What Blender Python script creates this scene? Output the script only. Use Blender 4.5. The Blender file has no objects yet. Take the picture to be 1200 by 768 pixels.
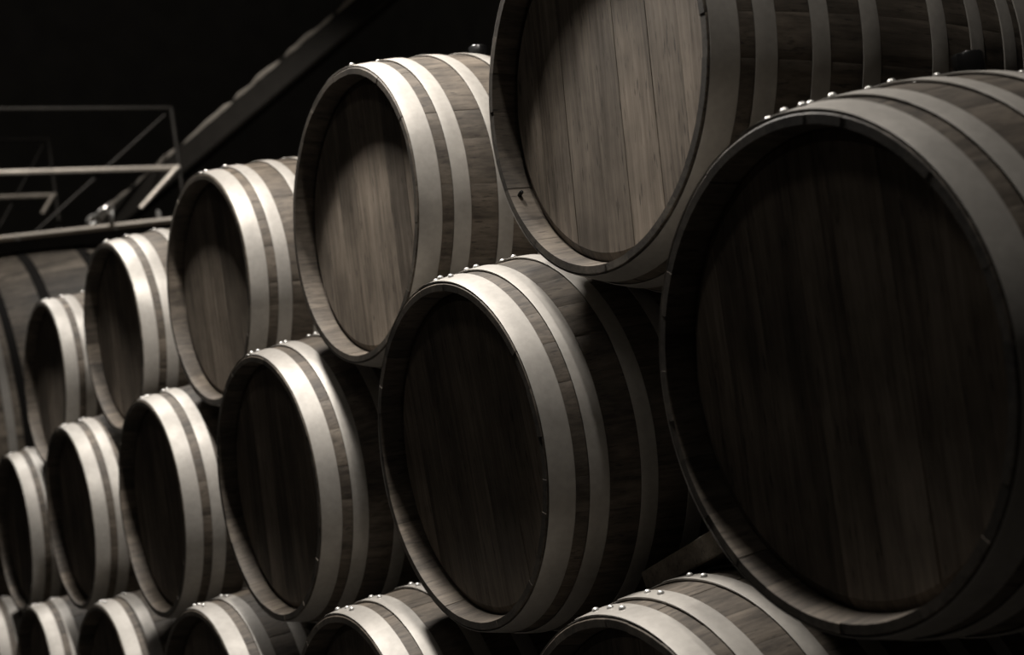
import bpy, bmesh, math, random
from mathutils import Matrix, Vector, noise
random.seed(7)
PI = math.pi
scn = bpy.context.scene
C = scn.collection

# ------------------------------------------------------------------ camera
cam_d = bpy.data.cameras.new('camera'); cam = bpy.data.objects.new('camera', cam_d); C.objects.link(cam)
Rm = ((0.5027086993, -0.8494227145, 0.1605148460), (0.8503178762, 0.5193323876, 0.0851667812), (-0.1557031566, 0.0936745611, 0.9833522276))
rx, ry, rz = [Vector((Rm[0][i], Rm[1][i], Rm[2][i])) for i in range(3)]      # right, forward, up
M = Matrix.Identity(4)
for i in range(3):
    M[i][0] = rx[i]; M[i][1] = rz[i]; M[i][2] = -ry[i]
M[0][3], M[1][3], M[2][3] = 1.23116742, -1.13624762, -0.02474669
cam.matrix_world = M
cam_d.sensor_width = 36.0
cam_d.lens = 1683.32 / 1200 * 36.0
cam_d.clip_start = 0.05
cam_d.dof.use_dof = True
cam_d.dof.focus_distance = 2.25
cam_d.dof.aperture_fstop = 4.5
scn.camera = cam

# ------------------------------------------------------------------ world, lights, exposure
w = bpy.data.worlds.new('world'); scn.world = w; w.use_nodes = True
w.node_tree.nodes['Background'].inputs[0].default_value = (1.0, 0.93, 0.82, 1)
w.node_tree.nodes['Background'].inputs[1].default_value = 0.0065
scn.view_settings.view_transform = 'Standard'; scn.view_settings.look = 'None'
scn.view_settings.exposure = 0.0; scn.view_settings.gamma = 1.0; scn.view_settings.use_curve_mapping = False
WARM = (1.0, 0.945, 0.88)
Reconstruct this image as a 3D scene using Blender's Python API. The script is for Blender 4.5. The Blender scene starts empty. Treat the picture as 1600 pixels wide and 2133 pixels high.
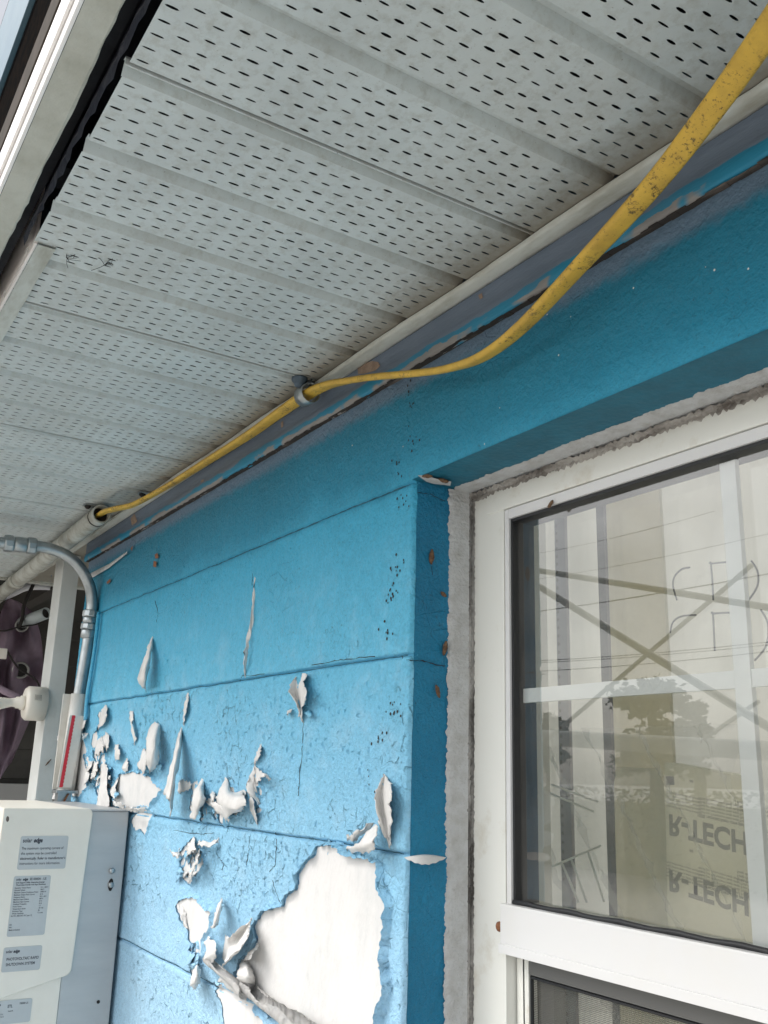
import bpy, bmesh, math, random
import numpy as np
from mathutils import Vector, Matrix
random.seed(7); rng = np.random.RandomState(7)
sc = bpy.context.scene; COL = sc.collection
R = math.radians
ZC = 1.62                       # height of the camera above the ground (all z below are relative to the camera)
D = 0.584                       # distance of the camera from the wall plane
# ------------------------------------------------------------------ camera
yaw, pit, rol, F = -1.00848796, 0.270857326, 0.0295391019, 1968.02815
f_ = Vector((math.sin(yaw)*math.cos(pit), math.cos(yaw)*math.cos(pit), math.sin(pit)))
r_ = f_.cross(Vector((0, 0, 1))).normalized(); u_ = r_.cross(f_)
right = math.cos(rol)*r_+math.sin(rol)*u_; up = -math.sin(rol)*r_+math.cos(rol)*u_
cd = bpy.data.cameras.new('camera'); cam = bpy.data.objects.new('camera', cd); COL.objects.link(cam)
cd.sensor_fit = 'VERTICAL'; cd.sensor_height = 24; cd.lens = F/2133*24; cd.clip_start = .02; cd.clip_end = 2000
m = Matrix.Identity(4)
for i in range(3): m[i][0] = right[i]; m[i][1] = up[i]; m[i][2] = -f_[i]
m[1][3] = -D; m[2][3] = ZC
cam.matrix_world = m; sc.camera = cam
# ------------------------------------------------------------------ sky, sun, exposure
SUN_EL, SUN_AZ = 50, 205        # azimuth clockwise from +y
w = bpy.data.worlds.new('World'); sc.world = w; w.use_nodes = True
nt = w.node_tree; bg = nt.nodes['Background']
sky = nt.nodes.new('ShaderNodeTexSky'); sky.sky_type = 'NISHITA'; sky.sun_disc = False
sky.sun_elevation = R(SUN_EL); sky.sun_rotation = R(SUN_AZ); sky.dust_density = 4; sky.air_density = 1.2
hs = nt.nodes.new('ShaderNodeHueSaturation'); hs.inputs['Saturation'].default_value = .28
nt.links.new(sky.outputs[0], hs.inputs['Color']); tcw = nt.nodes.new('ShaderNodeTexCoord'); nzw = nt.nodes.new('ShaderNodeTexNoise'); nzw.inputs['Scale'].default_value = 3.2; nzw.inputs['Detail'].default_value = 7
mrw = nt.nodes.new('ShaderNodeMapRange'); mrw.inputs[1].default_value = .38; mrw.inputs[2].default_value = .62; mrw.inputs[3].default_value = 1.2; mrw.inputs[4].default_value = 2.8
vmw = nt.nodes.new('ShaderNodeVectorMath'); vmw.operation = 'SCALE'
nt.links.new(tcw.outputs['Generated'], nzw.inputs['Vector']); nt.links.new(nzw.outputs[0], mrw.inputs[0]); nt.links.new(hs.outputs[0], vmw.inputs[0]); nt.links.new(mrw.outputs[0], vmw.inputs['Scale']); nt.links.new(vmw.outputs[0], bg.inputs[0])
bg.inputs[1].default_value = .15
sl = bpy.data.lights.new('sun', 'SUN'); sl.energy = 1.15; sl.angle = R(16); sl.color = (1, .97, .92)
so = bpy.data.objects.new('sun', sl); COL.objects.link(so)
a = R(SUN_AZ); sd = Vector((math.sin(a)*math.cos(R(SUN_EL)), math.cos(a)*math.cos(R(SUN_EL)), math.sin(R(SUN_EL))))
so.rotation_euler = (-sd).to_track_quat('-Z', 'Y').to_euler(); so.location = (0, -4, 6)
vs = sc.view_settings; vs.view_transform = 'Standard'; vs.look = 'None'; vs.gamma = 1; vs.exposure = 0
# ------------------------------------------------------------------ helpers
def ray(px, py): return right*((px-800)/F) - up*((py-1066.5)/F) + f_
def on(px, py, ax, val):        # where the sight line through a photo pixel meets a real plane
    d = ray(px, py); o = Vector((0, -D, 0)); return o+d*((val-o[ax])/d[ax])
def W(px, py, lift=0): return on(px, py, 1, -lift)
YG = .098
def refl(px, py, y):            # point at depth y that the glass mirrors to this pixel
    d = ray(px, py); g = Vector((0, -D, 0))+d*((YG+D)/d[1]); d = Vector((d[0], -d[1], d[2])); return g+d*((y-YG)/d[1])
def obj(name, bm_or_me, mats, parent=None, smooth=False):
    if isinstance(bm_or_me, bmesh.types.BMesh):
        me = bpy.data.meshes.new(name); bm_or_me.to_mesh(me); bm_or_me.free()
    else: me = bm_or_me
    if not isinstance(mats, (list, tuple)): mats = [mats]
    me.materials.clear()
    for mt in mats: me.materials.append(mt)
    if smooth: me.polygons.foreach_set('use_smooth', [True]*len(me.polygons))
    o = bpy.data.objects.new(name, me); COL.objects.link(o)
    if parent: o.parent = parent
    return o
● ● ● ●
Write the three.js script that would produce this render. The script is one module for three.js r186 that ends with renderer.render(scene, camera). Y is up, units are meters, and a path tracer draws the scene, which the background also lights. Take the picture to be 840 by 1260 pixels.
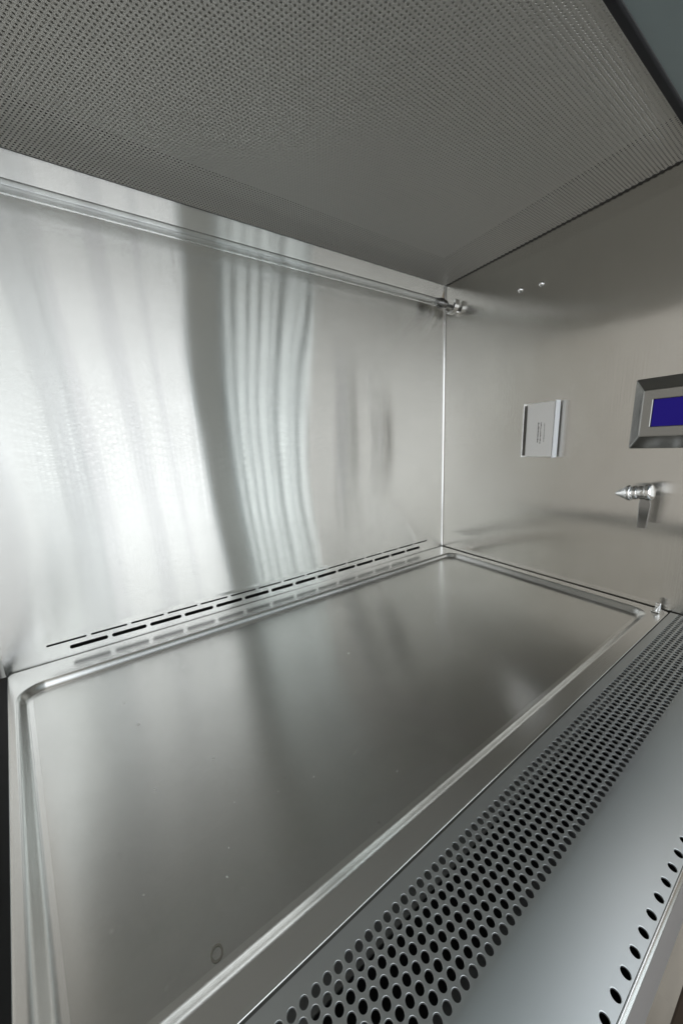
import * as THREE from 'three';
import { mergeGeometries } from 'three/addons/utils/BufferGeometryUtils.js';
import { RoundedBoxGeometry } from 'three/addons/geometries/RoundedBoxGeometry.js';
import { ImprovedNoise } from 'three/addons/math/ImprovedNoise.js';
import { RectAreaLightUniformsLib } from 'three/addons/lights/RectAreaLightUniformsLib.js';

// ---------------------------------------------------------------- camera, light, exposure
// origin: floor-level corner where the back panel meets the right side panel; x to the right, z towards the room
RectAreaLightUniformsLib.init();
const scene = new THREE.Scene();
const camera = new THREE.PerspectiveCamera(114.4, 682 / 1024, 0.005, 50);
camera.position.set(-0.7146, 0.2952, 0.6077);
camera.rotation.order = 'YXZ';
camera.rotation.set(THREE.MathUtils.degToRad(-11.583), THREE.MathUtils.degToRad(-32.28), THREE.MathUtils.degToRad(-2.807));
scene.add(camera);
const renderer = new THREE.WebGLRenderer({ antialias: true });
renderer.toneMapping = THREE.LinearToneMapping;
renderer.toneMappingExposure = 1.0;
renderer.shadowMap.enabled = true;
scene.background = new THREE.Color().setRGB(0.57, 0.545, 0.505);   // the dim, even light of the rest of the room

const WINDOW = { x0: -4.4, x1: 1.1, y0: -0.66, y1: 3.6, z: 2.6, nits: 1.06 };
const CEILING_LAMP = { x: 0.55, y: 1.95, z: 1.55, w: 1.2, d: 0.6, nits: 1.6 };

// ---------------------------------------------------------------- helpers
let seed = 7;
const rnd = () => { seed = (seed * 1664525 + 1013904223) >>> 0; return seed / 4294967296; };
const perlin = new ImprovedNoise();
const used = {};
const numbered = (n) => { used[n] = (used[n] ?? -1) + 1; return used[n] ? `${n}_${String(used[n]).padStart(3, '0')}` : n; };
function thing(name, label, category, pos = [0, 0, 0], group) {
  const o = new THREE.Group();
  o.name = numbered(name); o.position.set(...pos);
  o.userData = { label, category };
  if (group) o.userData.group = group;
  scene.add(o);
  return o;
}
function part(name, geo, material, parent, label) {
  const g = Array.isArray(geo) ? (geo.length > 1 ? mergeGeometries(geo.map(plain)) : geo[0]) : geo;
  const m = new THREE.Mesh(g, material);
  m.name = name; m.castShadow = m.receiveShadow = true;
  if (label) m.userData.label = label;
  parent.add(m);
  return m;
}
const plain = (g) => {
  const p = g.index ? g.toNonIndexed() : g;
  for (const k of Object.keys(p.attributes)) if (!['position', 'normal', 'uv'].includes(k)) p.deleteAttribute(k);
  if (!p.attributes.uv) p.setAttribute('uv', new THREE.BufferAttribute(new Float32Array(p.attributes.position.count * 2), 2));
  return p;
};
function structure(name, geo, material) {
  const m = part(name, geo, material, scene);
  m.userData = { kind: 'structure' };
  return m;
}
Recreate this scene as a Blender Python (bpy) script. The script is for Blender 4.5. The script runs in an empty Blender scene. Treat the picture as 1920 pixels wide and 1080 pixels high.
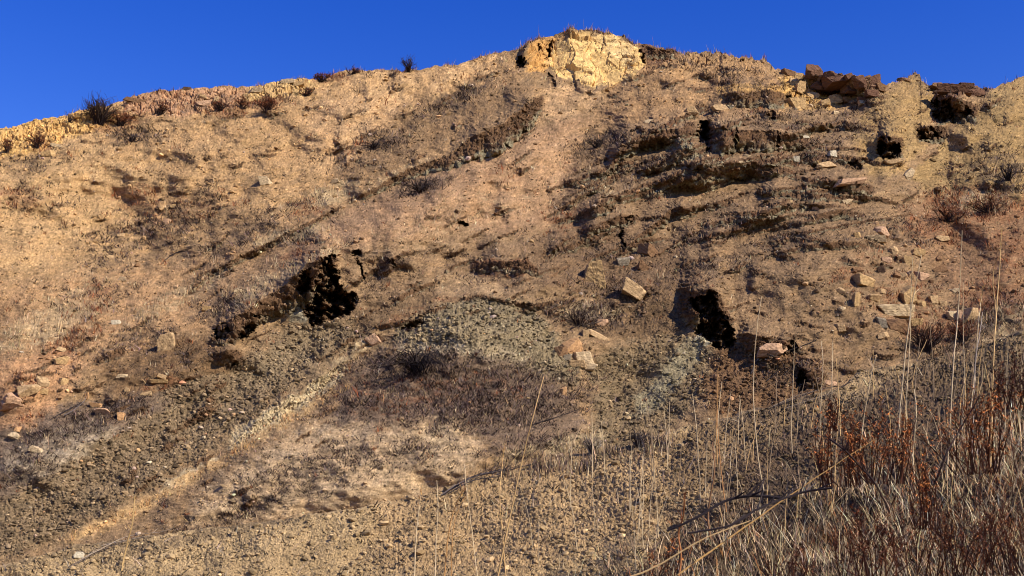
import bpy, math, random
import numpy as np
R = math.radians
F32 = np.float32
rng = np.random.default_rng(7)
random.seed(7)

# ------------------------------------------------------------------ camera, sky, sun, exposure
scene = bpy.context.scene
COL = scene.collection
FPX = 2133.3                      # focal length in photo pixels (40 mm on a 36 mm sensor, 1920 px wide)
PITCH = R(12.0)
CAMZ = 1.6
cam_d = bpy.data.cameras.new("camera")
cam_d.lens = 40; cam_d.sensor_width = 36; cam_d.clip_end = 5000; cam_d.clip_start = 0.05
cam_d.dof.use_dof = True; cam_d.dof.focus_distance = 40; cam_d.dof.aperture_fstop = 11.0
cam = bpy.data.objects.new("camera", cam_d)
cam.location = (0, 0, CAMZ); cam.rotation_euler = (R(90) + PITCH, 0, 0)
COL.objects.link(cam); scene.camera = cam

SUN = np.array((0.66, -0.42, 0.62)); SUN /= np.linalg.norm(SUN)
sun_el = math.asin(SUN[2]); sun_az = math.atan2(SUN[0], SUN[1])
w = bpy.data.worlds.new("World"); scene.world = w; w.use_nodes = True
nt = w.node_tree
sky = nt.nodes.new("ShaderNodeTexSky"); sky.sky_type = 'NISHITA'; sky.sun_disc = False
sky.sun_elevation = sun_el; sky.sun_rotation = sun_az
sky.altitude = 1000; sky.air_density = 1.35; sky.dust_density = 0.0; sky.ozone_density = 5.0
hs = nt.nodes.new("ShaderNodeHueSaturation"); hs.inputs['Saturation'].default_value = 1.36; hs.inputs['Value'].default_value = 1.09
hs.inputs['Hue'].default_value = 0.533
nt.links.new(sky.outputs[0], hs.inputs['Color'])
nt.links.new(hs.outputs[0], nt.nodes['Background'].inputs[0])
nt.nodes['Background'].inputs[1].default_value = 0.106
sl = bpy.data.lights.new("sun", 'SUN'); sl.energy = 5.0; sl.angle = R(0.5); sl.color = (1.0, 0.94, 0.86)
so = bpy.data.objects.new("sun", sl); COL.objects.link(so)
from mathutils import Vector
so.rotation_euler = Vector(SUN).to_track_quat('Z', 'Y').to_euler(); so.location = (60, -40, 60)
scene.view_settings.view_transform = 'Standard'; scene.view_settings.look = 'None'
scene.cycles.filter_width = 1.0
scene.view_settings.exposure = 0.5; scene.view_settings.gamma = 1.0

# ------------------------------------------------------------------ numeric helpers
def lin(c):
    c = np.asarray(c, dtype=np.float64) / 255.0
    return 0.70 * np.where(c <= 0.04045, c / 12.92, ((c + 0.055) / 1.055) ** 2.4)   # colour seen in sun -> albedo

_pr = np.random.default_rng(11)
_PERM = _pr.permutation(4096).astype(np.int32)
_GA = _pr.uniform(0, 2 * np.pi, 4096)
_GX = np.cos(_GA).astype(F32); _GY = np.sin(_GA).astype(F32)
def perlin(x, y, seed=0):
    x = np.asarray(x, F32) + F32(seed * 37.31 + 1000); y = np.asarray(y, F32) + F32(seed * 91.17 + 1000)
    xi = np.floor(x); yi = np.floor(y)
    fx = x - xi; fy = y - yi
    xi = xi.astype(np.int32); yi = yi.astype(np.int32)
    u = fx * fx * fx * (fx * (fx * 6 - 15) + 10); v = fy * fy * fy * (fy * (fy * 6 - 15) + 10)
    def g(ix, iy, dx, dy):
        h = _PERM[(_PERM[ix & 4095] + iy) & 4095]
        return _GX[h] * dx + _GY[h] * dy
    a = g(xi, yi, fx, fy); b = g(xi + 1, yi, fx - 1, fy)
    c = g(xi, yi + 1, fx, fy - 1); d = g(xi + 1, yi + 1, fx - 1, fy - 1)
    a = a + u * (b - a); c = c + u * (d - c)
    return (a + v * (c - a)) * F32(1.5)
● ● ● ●
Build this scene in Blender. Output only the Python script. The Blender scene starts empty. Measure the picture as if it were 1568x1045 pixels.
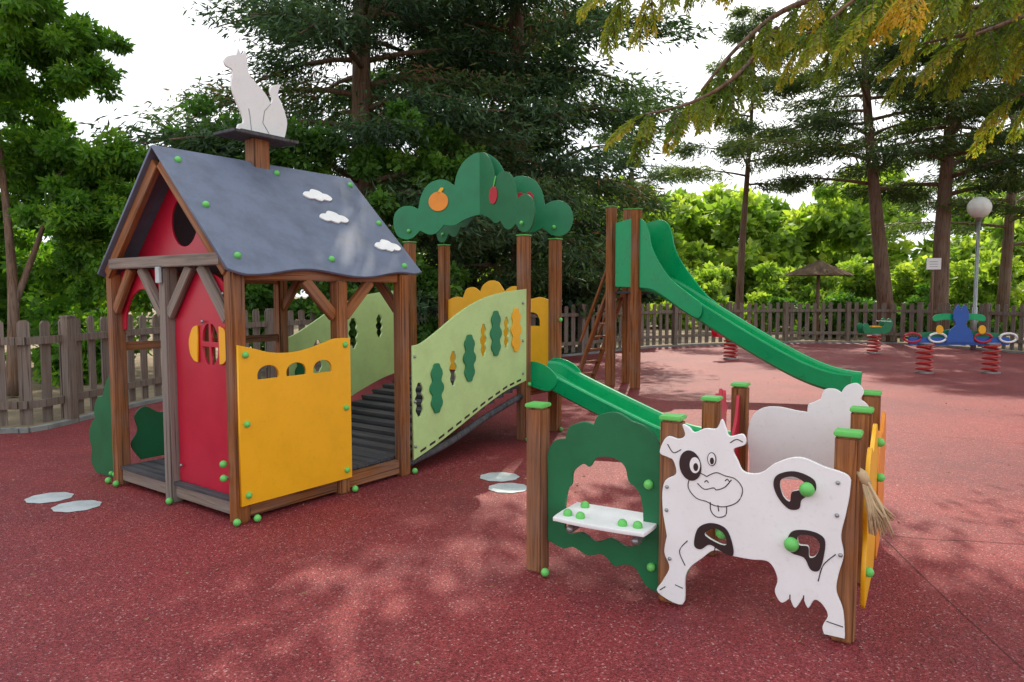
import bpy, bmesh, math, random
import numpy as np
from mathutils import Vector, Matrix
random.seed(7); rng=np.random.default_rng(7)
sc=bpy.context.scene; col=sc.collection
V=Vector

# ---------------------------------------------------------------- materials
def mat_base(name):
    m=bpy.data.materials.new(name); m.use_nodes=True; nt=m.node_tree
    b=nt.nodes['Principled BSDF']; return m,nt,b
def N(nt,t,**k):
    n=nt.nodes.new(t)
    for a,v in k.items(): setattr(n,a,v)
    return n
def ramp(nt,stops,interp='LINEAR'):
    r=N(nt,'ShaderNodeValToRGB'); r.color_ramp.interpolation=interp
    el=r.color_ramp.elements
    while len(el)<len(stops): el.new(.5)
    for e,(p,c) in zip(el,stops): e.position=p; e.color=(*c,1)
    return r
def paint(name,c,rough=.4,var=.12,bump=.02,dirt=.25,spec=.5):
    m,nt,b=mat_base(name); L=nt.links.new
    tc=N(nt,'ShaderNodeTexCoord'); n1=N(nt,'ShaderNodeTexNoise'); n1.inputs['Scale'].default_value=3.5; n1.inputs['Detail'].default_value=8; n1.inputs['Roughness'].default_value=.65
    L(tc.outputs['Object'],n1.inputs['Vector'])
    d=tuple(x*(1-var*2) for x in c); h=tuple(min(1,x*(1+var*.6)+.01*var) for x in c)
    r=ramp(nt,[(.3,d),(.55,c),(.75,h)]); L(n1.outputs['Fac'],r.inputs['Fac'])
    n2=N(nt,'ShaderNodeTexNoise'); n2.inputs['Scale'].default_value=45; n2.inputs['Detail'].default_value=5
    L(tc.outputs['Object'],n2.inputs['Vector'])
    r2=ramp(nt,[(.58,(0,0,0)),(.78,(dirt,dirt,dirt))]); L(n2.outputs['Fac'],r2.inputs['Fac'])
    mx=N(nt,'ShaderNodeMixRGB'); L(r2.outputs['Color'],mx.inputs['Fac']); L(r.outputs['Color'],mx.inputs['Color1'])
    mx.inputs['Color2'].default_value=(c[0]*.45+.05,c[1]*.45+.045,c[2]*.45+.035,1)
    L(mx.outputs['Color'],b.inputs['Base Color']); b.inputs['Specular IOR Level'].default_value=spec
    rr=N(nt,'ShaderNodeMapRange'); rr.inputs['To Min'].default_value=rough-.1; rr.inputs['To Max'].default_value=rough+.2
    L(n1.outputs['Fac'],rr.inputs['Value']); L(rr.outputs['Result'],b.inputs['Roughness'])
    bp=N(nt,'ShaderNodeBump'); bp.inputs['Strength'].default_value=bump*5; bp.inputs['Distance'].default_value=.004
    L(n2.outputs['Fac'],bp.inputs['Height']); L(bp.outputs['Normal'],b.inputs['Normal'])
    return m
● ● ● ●
Start at the line with "Write the three.js", stop at the line with "scene.background = new", both lines included, and repeat that span exactly without its pictures.

**Complete response:**
Write the three.js script that would produce this render. The script is one module for three.js r186 that ends with renderer.render(scene, camera). Y is up, units are meters, and a path tracer draws the scene, which the background also lights. Take the picture to be 840 by 1260 pixels.
import * as THREE from 'three';
import { mergeGeometries } from 'three/addons/utils/BufferGeometryUtils.js';
import { RoundedBoxGeometry } from 'three/addons/geometries/RoundedBoxGeometry.js';
import { ImprovedNoise } from 'three/addons/math/ImprovedNoise.js';
import { RectAreaLightUniformsLib } from 'three/addons/lights/RectAreaLightUniformsLib.js';

// ---------------------------------------------------------------- camera, light, exposure
// origin: floor-level corner where the back panel meets the right side panel; x to the right, z towards the room
RectAreaLightUniformsLib.init();
const scene = new THREE.Scene();
const camera = new THREE.PerspectiveCamera(114.4, 682 / 1024, 0.005, 50);
camera.position.set(-0.7146, 0.2952, 0.6077);
camera.rotation.order = 'YXZ';
camera.rotation.set(THREE.MathUtils.degToRad(-11.583), THREE.MathUtils.degToRad(-32.28), THREE.MathUtils.degToRad(-2.807));
scene.add(camera);
const renderer = new THREE.WebGLRenderer({ antialias: true });
renderer.toneMapping = THREE.LinearToneMapping;
renderer.toneMappingExposure = 1.0;
renderer.shadowMap.enabled = true;
scene.background = new THREE.Color().setRGB(0.57, 0.545, 0.505);   // the dim, even light of the rest of the room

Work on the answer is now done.